Problem – Copy every line, leaving nothing out and adding nothing.

Data –
========================================
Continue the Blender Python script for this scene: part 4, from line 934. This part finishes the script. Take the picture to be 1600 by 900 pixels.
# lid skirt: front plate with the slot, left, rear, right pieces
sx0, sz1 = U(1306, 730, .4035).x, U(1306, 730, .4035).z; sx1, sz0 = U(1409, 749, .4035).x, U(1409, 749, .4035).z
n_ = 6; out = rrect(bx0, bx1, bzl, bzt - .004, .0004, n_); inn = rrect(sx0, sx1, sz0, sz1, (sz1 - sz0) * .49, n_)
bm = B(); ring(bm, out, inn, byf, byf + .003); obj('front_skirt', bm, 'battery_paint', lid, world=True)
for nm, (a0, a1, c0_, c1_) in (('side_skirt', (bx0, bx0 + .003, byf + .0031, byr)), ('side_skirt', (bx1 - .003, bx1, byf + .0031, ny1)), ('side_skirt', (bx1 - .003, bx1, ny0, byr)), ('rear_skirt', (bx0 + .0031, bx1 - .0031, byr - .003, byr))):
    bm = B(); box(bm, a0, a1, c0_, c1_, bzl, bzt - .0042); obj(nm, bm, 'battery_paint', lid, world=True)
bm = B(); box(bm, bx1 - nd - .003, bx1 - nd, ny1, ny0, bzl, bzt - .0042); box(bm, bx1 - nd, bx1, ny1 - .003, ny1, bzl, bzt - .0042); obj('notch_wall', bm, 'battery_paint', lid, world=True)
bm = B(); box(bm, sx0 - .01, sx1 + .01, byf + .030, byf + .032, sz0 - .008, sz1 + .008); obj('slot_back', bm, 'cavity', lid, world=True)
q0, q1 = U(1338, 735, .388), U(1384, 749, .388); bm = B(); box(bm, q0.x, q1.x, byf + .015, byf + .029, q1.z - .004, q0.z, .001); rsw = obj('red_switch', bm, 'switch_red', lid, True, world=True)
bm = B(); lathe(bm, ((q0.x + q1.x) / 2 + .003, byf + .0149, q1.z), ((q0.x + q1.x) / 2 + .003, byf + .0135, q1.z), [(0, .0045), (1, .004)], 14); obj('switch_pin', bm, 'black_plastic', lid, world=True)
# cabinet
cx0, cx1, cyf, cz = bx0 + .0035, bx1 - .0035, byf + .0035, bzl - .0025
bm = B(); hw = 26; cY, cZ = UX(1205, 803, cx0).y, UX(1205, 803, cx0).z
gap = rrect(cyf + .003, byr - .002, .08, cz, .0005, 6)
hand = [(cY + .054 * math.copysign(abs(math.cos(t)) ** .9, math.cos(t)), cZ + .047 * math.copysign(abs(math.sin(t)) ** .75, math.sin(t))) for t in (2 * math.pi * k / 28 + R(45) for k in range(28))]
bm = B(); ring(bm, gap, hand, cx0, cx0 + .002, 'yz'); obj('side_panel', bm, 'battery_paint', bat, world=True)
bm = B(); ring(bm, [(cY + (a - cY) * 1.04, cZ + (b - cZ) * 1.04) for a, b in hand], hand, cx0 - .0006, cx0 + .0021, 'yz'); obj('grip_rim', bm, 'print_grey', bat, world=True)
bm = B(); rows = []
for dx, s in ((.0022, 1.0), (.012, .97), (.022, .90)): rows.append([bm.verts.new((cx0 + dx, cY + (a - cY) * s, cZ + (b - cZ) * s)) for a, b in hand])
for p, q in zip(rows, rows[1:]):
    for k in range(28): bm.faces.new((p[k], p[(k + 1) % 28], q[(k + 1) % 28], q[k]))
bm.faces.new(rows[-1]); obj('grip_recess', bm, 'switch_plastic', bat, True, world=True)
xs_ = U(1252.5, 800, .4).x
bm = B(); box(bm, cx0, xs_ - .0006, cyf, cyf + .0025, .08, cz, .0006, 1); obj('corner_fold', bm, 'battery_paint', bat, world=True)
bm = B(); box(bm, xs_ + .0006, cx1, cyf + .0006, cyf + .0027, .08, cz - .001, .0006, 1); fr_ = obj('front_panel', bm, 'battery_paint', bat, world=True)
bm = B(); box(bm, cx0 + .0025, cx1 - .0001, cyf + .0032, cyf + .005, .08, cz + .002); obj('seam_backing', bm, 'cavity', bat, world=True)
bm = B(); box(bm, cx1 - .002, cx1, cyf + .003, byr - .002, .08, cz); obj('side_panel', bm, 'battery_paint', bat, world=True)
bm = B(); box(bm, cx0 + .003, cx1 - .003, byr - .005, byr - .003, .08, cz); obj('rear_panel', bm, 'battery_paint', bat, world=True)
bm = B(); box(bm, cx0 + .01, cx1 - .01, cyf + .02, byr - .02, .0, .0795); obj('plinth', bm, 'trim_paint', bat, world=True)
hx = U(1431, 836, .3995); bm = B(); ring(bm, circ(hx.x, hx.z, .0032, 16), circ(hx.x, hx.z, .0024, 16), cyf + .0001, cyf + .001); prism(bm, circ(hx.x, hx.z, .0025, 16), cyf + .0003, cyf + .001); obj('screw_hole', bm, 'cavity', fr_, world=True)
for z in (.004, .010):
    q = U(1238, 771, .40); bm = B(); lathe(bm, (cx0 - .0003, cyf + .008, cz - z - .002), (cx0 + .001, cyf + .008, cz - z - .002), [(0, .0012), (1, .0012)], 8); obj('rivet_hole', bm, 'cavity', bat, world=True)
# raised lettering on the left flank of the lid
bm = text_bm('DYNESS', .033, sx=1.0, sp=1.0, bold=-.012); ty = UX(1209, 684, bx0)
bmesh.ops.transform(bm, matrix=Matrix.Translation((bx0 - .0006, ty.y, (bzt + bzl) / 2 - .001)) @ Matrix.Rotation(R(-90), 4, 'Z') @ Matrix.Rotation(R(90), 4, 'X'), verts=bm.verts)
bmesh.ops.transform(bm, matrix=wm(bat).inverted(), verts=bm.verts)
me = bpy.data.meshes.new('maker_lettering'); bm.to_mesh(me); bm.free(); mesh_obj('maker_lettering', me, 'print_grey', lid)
========================================
Task result –
Continue the Blender Python script for this scene: part 4, from line 934. This part finishes the script. Take the picture to be 1600 by 900 pixels.
# lid skirt: front plate with the slot, left, rear, right pieces
sx0, sz1 = U(1306, 730, .4035).x, U(1306, 730, .4035).z; sx1, sz0 = U(1409, 749, .4035).x, U(1409, 749, .4035).z
n_ = 6; out = rrect(bx0, bx1, bzl, bzt - .004, .0004, n_); inn = rrect(sx0, sx1, sz0, sz1, (sz1 - sz0) * .49, n_)
bm = B(); ring(bm, out, inn, byf, byf + .003); obj('front_skirt', bm, 'battery_paint', lid, world=True)
for nm, (a0, a1, c0_, c1_) in (('side_skirt', (bx0, bx0 + .003, byf + .0031, byr)), ('side_skirt', (bx1 - .003, bx1, byf + .0031, ny1)), ('side_skirt', (bx1 - .003, bx1, ny0, byr)), ('rear_skirt', (bx0 + .0031, bx1 - .0031, byr - .003, byr))):
    bm = B(); box(bm, a0, a1, c0_, c1_, bzl, bzt - .0042); obj(nm, bm, 'battery_paint', lid, world=True)
bm = B(); box(bm, bx1 - nd - .003, bx1 - nd, ny1, ny0, bzl, bzt - .0042); box(bm, bx1 - nd, bx1, ny1 - .003, ny1, bzl, bzt - .0042); obj('notch_wall', bm, 'battery_paint', lid, world=True)
bm = B(); box(bm, sx0 - .01, sx1 + .01, byf + .030, byf + .032, sz0 - .008, sz1 + .008); obj('slot_back', bm, 'cavity', lid, world=True)
q0, q1 = U(1338, 735, .388), U(1384, 749, .388); bm = B(); box(bm, q0.x, q1.x, byf + .015, byf + .029, q1.z - .004, q0.z, .001); rsw = obj('red_switch', bm, 'switch_red', lid, True, world=True)
bm = B(); lathe(bm, ((q0.x + q1.x) / 2 + .003, byf + .0149, q1.z), ((q0.x + q1.x) / 2 + .003, byf + .0135, q1.z), [(0, .0045), (1, .004)], 14); obj('switch_pin', bm, 'black_plastic', lid, world=True)
# cabinet
cx0, cx1, cyf, cz = bx0 + .0035, bx1 - .0035, byf + .0035, bzl - .0025
bm = B(); hw = 26; cY, cZ = UX(1205, 803, cx0).y, UX(1205, 803, cx0).z
gap = rrect(cyf + .003, byr - .002, .08, cz, .0005, 6)
hand = [(cY + .054 * math.copysign(abs(math.cos(t)) ** .9, math.cos(t)), cZ + .047 * math.copysign(abs(math.sin(t)) ** .75, math.sin(t))) for t in (2 * math.pi * k / 28 + R(45) for k in range(28))]
bm = B(); ring(bm, gap, hand, cx0, cx0 + .002, 'yz'); obj('side_panel', bm, 'battery_paint', bat, world=True)
bm = B(); ring(bm, [(cY + (a - cY) * 1.04, cZ + (b - cZ) * 1.04) for a, b in hand], hand, cx0 - .0006, cx0 + .0021, 'yz'); obj('grip_rim', bm, 'print_grey', bat, world=True)
bm = B(); rows = []
for dx, s in ((.0022, 1.0), (.012, .97), (.022, .90)): rows.append([bm.verts.new((cx0 + dx, cY + (a - cY) * s, cZ + (b - cZ) * s)) for a, b in hand])
for p, q in zip(rows, rows[1:]):
    for k in range(28): bm.faces.new((p[k], p[(k + 1) % 28], q[(k + 1) % 28], q[k]))
bm.faces.new(rows[-1]); obj('grip_recess', bm, 'switch_plastic', bat, True, world=True)
xs_ = U(1252.5, 800, .4).x
bm = B(); box(bm, cx0, xs_ - .0006, cyf, cyf + .0025, .08, cz, .0006, 1); obj('corner_fold', bm, 'battery_paint', bat, world=True)
bm = B(); box(bm, xs_ + .0006, cx1, cyf + .0006, cyf + .0027, .08, cz - .001, .0006, 1); fr_ = obj('front_panel', bm, 'battery_paint', bat, world=True)
bm = B(); box(bm, cx0 + .0025, cx1 - .0001, cyf + .0032, cyf + .005, .08, cz + .002); obj('seam_backing', bm, 'cavity', bat, world=True)
bm = B(); box(bm, cx1 - .002, cx1, cyf + .003, byr - .002, .08, cz); obj('side_panel', bm, 'battery_paint', bat, world=True)
bm = B(); box(bm, cx0 + .003, cx1 - .003, byr - .005, byr - .003, .08, cz); obj('rear_panel', bm, 'battery_paint', bat, world=True)
bm = B(); box(bm, cx0 + .01, cx1 - .01, cyf + .02, byr - .02, .0, .0795); obj('plinth', bm, 'trim_paint', bat, world=True)
hx = U(1431, 836, .3995); bm = B(); ring(bm, circ(hx.x, hx.z, .0032, 16), circ(hx.x, hx.z, .0024, 16), cyf + .0001, cyf + .001); prism(bm, circ(hx.x, hx.z, .0025, 16), cyf + .0003, cyf + .001); obj('screw_hole', bm, 'cavity', fr_, world=True)
for z in (.004, .010):
    q = U(1238, 771, .40); bm = B(); lathe(bm, (cx0 - .0003, cyf + .008, cz - z - .002), (cx0 + .001, cyf + .008, cz - z - .002), [(0, .0012), (1, .0012)], 8); obj('rivet_hole', bm, 'cavity', bat, world=True)
# raised lettering on the left flank of the lid
bm = text_bm('DYNESS', .033, sx=1.0, sp=1.0, bold=-.012); ty = UX(1209, 684, bx0)
bmesh.ops.transform(bm, matrix=Matrix.Translation((bx0 - .0006, ty.y, (bzt + bzl) / 2 - .001)) @ Matrix.Rotation(R(-90), 4, 'Z') @ Matrix.Rotation(R(90), 4, 'X'), verts=bm.verts)
bmesh.ops.transform(bm, matrix=wm(bat).inverted(), verts=bm.verts)
me = bpy.data.meshes.new('maker_lettering'); bm.to_mesh(me); bm.free(); mesh_obj('maker_lettering', me, 'print_grey', lid)